For events that must be generated above the vfs layer, we provide the following
DentryImpl methods to allow interactions with targets on any FilesystemImpl:

*   **InotifyWithParent()** generates events on the dentry’s watches as well as
    its parent’s.
*   **Watches()** retrieves the watch set of the target represented by the
    dentry. This is used to access and modify watches on a target.
*   **OnZeroWatches()** performs cleanup tasks after the last watch is removed
    from a dentry. This is needed by gofer fs, which must allow a watched dentry
    to be cached once it has no more watches. Most implementations can just do
    nothing. Note that OnZeroWatches() must be called after all inotify locks
    are released to preserve lock ordering, since it may acquire
    FilesystemImpl-specific locks.

## IN_EXCL_UNLINK

There are several options that can be set for a watch, specified as part of the
mask in inotify_add_watch(2).

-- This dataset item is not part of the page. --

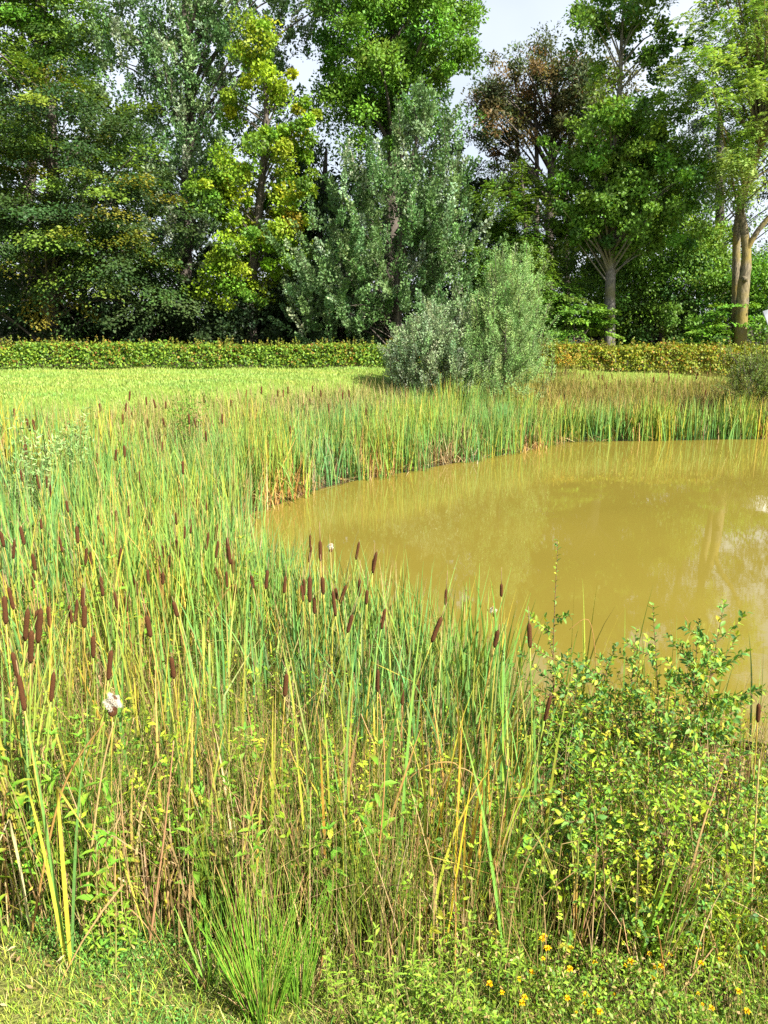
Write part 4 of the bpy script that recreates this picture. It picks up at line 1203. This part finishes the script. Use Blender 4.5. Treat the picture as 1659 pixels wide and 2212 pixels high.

In particular, IN_EXCL_UNLINK requires some
additional support in each filesystem.

A watch with IN_EXCL_UNLINK will not generate events for its target if it
corresponds to a path that was unlinked. For instance, if an fd is opened on
“foo/bar” and “foo/bar” is subsequently unlinked, any reads/writes/etc. on the
fd will be ignored by watches on “foo” or “foo/bar” with IN_EXCL_UNLINK. This
requires each DentryImpl to keep track of whether it has been unlinked, in order
to determine whether events should be sent to watches with IN_EXCL_UNLINK.

## IN_ONESHOT

One-shot watches expire after generating a single event. When an event occurs,
all one-shot watches on the target that successfully generated an event are
removed. Lock ordering can cause the management of one-shot watches to be quite
expensive; see Watches.Notify() for more information.